The singular forms “a”, “an” and “the” include plural referents, unless the context clearly dictates otherwise.

“Comprising” in a claim is an open transitional term which means the subsequently identified claim elements are a nonexclusive listing (i.e., anything else may be additionally included and remain within the scope of “comprising”). “Comprising” as used herein may be replaced by the more limited transitional terms “consisting essentially of” and “consisting of” unless otherwise indicated herein.

“Providing” in a claim is defined to mean furnishing, supplying, making available, or preparing something. The step may be performed by any actor in the absence of express language in the claim to the contrary.

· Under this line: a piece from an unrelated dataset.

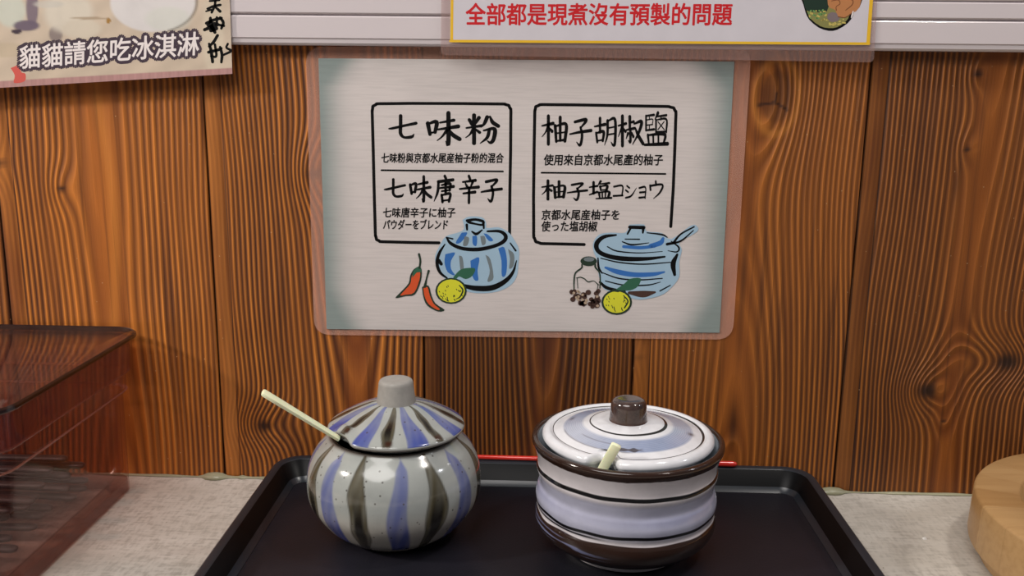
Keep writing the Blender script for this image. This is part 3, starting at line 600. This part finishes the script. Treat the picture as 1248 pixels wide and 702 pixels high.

Optional or optionally means that the subsequently described event or circumstances may or may not occur. The description includes instances where the event or circumstance occurs and instances where it does not occur.

Ranges may be expressed herein as from about one particular value, and/or to about another particular value. When such a range is expressed, it is to be understood that another embodiment is from the one particular value and/or to the other particular value, along with all combinations within said range.

All references identified herein are each hereby incorporated by reference into this application in their entireties, as well as for the specific information for which each is cited.